Pakistan's cotton industry is at a critical juncture as a confluence of factors, including surging imports, policy inconsistencies, and a decline in domestic production, threaten the livelihood of farmers, ginners, and the entire textile value chain. The situation mirrors the recent wheat crisis, where government inaction and market imbalances led to significant financial distress for farmers and millers.
Unprecedented import growth
The government's decision to allow duty-free cotton imports, coupled with an 18 per cent sales tax on domestic cotton and yarn purchases, has created a lopsided playing field that favors imported cotton. This has resulted in a record-breaking influx of foreign cotton, with imports expected to reach a historic high of 5 million bales in the 2024-25 cotton year.
Table: Import growth
Cotton imports (bales) |
Yarn imports (bales) |
October 31, 2024 |
800,000 |
November 30, 2024 |
1.1 million |
Projected 2024-25 |
5 million |
Impact on domestic production
The surge in imports has severely impacted domestic cotton sales, leading to a sharp decline in prices and a glut of unsold cotton in warehouses and ginning factories. Farmers and ginners are facing mounting losses, with cotton prices plummeting by over Rs 1,000 per maund to Rs 17,500. This situation not only jeopardizes the livelihoods of those involved in cotton production but also threatens Pakistan's agricultural and industrial economy.
The recent wheat crisis serves as a stark reminder of the consequences of policy inaction and market imbalances. The government's failure to buy wheat from farmers at the official rate led to a sharp decline in prices, causing significant losses for farmers and millers. The cotton industry is now facing a similar situation, highlighting the need for proactive measures to prevent further economic distress. The current crisis underscores the urgent need for policy intervention to address the structural imbalances in the cotton industry. Some key policy challenges include:
Duty-free imports: The removal of import duties has created an uneven playing field, favoring foreign cotton and discouraging domestic production.
Sales tax on domestic cotton: The 18 per cent sales tax on domestic cotton and yarn further disadvantages local producers and exacerbates the crisis.
Lack of support for farmers: Farmers are facing financial distress due to declining cotton prices and high input costs.
To address these challenges and ensure the long-term sustainability of the cotton industry, the government needs to take decisive action.
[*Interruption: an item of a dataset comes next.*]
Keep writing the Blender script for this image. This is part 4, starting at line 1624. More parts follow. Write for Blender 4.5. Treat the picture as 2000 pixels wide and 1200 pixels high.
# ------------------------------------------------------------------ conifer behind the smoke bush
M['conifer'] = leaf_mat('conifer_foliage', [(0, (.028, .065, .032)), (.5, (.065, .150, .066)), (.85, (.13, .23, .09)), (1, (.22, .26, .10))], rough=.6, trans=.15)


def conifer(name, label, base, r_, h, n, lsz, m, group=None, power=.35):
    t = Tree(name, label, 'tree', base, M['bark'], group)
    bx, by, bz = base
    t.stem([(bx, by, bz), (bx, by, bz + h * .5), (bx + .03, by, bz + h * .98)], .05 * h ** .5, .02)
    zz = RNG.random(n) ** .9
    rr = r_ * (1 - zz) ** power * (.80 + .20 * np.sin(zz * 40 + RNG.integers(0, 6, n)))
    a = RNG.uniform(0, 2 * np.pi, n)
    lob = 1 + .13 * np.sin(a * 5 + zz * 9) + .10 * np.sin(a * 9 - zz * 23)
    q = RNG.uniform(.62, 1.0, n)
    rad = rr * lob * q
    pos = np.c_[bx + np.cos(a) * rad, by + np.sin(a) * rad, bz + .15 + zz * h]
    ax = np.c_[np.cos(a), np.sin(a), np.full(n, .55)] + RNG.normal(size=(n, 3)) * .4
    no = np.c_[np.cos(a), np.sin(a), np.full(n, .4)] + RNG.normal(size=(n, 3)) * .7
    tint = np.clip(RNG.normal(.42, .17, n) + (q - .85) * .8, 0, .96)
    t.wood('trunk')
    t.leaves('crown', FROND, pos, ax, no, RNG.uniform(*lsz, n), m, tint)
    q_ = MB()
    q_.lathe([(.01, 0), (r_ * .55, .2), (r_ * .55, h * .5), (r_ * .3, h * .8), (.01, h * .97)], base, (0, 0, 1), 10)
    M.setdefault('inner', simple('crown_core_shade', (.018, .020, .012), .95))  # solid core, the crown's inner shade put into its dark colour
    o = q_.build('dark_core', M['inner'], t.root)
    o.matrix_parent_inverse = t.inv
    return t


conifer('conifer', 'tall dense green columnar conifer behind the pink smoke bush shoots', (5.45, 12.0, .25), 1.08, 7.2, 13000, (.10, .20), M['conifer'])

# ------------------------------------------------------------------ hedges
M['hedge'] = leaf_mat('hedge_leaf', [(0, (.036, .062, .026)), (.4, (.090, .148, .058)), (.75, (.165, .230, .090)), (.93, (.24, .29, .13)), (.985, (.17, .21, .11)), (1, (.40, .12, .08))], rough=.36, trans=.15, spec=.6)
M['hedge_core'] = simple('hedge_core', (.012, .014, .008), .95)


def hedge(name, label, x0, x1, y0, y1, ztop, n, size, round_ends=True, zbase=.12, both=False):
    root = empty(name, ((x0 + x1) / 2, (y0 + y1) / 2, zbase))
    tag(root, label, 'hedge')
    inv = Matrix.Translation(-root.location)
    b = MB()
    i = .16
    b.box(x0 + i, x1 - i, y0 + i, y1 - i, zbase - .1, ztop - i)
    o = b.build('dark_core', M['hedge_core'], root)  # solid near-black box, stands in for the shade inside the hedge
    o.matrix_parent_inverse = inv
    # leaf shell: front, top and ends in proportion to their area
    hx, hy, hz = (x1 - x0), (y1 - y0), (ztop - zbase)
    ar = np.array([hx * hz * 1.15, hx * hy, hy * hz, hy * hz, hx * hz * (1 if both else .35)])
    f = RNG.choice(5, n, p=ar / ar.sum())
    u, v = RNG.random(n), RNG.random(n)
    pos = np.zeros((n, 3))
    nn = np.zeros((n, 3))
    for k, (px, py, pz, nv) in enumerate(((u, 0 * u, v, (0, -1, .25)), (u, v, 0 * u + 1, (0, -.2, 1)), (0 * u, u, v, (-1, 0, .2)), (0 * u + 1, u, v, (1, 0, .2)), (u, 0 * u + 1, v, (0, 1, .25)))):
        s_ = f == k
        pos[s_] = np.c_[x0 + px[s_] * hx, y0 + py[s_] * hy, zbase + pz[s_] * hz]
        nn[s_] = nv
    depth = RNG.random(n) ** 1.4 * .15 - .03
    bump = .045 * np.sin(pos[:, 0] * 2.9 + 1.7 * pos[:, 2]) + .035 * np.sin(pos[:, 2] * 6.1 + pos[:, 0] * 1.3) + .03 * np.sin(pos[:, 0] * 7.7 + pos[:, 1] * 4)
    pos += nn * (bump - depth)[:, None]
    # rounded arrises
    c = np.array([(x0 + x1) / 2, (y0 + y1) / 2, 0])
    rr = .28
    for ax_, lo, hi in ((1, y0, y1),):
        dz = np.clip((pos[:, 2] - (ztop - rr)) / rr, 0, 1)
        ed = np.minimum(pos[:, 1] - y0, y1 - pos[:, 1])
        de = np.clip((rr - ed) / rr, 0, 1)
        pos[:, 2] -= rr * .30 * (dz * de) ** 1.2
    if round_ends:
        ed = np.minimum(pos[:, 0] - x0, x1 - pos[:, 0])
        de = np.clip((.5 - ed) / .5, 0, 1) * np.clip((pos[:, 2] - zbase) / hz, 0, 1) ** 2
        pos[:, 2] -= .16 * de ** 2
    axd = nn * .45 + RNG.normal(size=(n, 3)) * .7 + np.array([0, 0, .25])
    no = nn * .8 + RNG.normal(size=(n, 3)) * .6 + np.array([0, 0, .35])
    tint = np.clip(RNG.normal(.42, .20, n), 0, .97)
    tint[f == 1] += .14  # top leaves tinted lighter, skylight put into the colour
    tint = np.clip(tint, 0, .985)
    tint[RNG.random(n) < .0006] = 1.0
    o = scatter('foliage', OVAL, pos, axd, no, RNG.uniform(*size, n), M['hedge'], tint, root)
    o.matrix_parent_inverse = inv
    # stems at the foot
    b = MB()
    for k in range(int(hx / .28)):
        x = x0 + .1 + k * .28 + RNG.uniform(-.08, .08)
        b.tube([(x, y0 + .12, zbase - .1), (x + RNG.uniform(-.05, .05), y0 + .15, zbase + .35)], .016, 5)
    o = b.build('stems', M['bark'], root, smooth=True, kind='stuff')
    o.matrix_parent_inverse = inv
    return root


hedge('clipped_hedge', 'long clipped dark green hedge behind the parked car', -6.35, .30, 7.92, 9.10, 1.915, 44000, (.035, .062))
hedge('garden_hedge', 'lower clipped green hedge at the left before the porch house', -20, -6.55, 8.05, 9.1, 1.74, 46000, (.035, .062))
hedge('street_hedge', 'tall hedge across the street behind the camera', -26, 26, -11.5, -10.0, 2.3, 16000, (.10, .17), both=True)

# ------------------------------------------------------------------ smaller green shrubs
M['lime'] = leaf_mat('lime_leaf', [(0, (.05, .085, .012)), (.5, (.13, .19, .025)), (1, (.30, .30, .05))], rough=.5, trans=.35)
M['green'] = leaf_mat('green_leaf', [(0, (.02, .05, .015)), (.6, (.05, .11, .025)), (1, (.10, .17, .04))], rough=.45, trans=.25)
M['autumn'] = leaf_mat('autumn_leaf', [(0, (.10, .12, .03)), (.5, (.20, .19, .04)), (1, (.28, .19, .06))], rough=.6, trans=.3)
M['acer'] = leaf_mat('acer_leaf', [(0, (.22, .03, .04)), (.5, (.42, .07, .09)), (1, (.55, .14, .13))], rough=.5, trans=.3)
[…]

This includes imposing sales tax on imported cotton and yarn this would level the playing field and encourage the use of domestic cotton. Removing sales tax on domestic cotton would provide much-needed relief to farmers and ginners. Investing in R&D this would help improve cotton yields and quality, making domestic cotton more competitive. Providing financial support to farmers which would help them cope with the current crisis and invest in sustainable farming practices.
The crisis in the cotton industry is a complex issue with far-reaching implications for Pakistan's economy. Addressing this crisis requires a multi-faceted approach that includes policy reforms, investment in research and development, and financial support for farmers. By taking decisive action, the government can ensure the long-term sustainability of the cotton industry and protect the livelihoods of millions of Pakistanis.